Printing ticket to East final

Lions quarterback Casey Printers celebrates a touchdown against the Tiger-Cats at Ivor Wynne...

Lions quarterback Casey Printers celebrates a touchdown against the Tiger-Cats at Ivor Wynne Stadium on Sunday. (Sun Media/Alex Urosevic)

TERRY KOSHAN, SUN MEDIA

, Last Updated: 9:01 AM ET

HAMILTON -- There was a telling sequence during the East Division semifinal yesterday, and though it did not involve any players other than Casey Printers, it told all that was necessary.

Printers, maligned as a Hamilton Tiger-Cat and undoubtedly loved on the streets of Vancouver this morning, got into it verbally with a few fans after being forced out of bounds. Instead of ignoring the taunts, the 28-year-old quarterback turned and yelled at the leather-lungs, pointing at his chest.

Then, Printers proceeded to rip the hearts out of the Tiger-Cats and their diehard followers.

Printers, who could do nothing right for the Ticats in 23 games during the 2007 and 2008 seasons, led the B.C. Lions to an absorbingly entertaining 34-27 overtime victory at Ivor Wynne Stadium, passing for 360 yards and killing Hamilton's season with an eight-yard pass to Ian Smart in overtime.

The Lions will be in Montreal on Sunday afternoon to take on the Alouettes in the East final, with the winner going to the Grey Cup in Calgary.

That he was seen as a villain who ruined the Ticats' return to respectability in 2009 didn't bother Printers, who also ran for a 12-yard touchdown in the first half.

"I'm so cool with that," Printers, who was released by Hamilton last February and rejoined the Lions in September, said. "I'm so thankful for Hamilton. You guys don't understand the adversity I went through here.

"Because of the turmoil and all of the ups and downs, I'm able to be here and lead these guys and not get shaken up."

Ticats linebacker Otis Floyd saw the Printers who won the CFL's most outstanding player award with B.C. in 2004.

"He showed glimpses of the '04 Casey," Floyd said. "He is a guy who has got his confidence back. He was walking high, celebrating. If somebody said something to him, he was barking right back. Last year, you say something to him, he would have put his head down."

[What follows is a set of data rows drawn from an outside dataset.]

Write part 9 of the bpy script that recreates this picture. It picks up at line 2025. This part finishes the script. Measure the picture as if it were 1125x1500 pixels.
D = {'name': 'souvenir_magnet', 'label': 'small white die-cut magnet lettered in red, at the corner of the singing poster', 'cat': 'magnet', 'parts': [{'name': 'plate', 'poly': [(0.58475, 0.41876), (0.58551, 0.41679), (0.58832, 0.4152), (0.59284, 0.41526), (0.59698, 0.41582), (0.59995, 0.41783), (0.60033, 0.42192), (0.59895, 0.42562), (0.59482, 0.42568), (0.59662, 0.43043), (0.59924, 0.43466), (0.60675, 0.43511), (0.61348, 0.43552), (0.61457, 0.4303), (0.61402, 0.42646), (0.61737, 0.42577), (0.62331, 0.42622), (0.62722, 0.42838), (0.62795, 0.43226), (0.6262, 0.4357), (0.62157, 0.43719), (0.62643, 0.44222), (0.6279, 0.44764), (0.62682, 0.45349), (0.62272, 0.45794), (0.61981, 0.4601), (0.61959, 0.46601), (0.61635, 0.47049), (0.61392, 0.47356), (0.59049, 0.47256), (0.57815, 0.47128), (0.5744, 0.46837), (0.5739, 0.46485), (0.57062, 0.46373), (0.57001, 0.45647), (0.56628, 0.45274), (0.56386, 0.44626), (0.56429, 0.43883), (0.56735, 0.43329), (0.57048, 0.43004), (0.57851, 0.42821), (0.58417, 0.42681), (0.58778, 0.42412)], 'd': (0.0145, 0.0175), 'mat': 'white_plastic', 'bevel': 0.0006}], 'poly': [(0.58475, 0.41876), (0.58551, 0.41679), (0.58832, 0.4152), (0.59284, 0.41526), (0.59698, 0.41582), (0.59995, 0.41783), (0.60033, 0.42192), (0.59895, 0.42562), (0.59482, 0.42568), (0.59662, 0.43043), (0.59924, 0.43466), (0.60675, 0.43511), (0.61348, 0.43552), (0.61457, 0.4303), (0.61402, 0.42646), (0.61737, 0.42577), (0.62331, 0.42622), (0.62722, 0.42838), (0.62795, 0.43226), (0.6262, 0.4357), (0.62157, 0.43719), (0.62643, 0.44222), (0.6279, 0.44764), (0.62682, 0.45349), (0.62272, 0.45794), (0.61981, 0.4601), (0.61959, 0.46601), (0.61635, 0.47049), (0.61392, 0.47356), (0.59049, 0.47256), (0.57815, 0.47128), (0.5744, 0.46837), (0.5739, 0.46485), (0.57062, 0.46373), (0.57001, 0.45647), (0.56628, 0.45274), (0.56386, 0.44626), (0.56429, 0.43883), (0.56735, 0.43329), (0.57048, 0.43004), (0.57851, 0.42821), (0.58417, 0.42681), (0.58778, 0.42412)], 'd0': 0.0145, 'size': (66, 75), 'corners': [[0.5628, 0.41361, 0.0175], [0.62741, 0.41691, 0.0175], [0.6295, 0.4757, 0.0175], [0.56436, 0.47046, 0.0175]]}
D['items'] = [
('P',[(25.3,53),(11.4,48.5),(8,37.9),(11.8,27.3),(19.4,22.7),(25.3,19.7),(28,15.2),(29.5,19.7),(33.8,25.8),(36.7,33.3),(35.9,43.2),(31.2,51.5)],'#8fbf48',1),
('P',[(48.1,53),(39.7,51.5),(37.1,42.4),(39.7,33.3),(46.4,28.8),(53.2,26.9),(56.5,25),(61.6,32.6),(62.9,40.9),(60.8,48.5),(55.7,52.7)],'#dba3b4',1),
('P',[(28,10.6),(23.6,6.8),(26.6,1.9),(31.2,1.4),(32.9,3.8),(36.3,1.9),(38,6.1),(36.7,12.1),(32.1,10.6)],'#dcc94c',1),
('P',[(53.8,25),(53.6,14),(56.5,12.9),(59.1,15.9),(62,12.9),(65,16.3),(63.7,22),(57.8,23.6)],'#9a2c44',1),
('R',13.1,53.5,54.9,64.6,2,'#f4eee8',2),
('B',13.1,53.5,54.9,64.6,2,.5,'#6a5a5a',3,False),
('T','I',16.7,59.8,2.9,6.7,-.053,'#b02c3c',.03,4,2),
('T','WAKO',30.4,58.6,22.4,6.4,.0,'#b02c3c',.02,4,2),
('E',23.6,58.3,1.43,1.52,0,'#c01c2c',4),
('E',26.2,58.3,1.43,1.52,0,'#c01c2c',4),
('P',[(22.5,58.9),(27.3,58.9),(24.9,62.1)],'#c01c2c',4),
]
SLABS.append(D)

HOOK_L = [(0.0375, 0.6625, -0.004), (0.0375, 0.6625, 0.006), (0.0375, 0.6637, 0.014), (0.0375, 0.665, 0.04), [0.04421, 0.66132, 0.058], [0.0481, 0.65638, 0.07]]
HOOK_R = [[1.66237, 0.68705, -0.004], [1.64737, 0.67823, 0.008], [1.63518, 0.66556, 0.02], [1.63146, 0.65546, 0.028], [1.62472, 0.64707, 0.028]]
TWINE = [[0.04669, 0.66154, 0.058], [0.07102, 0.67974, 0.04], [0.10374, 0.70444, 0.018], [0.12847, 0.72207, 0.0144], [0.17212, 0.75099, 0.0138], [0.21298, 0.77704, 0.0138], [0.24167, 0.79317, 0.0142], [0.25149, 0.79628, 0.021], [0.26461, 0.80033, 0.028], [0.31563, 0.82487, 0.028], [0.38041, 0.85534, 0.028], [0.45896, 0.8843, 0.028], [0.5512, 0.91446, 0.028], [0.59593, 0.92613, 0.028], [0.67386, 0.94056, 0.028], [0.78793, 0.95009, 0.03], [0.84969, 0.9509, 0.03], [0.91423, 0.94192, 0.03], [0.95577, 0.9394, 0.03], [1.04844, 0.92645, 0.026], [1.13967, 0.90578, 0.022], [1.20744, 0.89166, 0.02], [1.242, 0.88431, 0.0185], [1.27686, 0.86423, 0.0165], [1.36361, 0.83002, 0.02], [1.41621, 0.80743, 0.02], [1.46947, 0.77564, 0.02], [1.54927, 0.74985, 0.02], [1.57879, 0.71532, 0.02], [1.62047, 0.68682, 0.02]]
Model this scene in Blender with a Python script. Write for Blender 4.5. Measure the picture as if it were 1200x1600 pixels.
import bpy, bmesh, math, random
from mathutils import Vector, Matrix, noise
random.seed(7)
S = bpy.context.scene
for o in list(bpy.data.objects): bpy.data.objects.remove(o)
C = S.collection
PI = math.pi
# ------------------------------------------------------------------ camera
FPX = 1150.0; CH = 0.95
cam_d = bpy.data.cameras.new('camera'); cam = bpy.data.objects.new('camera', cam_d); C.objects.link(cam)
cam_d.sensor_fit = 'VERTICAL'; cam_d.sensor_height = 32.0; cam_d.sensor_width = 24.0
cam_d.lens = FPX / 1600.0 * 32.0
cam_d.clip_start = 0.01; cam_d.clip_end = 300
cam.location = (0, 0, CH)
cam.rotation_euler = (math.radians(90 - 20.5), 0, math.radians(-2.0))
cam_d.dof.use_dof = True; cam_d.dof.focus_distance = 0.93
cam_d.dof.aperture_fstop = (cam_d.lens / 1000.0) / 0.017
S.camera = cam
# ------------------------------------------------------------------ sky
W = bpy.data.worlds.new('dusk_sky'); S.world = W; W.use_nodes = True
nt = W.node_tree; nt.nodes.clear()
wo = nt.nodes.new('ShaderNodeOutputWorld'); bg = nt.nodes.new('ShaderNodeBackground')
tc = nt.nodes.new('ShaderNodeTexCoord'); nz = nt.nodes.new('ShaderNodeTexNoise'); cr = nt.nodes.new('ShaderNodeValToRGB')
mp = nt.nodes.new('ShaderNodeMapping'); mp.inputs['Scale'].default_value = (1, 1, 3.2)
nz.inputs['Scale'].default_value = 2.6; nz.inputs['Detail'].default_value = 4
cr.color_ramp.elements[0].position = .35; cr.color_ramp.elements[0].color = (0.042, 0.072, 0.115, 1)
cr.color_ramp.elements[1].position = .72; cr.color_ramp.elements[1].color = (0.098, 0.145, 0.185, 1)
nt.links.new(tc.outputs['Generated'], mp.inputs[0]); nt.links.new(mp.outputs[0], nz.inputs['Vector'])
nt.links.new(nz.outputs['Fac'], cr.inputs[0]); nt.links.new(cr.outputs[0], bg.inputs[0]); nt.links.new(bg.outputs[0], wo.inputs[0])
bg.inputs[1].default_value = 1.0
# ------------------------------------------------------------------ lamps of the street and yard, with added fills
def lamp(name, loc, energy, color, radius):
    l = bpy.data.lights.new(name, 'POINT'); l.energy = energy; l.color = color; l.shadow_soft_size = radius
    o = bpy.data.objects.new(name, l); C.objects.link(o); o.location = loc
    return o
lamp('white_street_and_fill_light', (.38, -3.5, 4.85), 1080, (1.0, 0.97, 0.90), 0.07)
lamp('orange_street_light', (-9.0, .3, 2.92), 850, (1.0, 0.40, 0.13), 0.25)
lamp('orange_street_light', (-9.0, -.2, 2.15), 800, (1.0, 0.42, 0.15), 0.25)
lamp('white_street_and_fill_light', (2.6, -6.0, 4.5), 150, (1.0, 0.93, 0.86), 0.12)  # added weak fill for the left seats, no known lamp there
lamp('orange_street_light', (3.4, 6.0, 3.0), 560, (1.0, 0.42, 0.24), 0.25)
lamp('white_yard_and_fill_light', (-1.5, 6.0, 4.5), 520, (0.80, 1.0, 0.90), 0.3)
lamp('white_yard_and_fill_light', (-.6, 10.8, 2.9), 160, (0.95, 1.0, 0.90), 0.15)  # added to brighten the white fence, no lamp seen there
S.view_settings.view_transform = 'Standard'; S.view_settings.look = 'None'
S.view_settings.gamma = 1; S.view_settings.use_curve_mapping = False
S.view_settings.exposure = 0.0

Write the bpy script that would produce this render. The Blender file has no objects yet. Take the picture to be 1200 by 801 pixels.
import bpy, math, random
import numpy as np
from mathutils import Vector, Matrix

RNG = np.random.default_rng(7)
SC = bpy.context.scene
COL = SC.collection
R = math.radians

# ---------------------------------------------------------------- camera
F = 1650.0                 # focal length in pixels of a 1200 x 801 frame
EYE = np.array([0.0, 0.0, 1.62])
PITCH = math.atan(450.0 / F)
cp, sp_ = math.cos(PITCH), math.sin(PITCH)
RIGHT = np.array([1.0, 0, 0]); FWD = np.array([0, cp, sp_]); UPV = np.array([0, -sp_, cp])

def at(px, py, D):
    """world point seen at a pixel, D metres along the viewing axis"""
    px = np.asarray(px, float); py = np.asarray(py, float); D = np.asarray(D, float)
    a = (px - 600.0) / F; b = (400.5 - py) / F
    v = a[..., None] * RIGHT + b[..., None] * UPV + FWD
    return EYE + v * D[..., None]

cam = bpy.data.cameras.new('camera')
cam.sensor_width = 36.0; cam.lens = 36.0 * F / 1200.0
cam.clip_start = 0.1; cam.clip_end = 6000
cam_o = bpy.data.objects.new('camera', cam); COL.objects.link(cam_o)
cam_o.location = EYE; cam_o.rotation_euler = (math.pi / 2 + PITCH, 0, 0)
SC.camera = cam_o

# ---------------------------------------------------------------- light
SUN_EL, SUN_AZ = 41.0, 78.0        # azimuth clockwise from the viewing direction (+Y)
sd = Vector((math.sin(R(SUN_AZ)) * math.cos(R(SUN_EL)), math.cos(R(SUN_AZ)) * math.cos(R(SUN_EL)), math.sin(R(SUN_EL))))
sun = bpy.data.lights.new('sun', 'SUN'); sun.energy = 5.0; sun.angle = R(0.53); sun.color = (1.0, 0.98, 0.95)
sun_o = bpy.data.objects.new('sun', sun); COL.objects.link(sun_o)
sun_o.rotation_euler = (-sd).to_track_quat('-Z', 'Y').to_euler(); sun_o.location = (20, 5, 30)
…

Printers had sloughed off any lingering effects of sprained thumb, and the Lions were primed to start booking hotel rooms in Montreal as the game got deeper into the fourth quarter. Paul McCallum of the Lions kicked a 33-yard field goal with 12 minutes left, giving the visitors a 26-16 lead, and added a single not long after.

But the Ticats weren't about to give their fans, who had not witnessed a playoff game at Ivor Wynne since 2001, an excuse to start filing to the exits before the final gun.

Just over two minutes remained in regulation when Nick Setta booted a 21-yard field goal to get the Ticats within eight points. A gut-clenching drive of 91 yards that ended with only 22 seconds left on the clock and home-town boy Dave Stala catching a nine-yard pass from Kevin Glenn for his second touchdown of the day meant only a two-point convert was required to tie the game. Hamilton got it when Glenn found a wide-open Marquay McDaniel from five yards.

But the pandemonium from the 27,430 in attendance -- a disappointing non-sellout number, considering Ivor Wynne holds 29,600 -- died fast in extra time. Martell Mallett rushed for 27 yards on the first play from scrimmage, setting up Smart for the touchdown When Hamilton got the ball, Glenn, who otherwise had an excellent day, was sacked and then threw an incomplete pass to Arland Bruce.

Glenn, who had 437 yards in the air, said the loss was as bitter as any he has had in the CFL. "It ranks pretty high, just because of the opportunity we had," Glenn said.

"When you play the kind of football at the end of the season, putting it all together with a home playoff game, we could not have had a better script. You don't get these opportunities all the time and we let it slip away. It's a hard pill to swallow."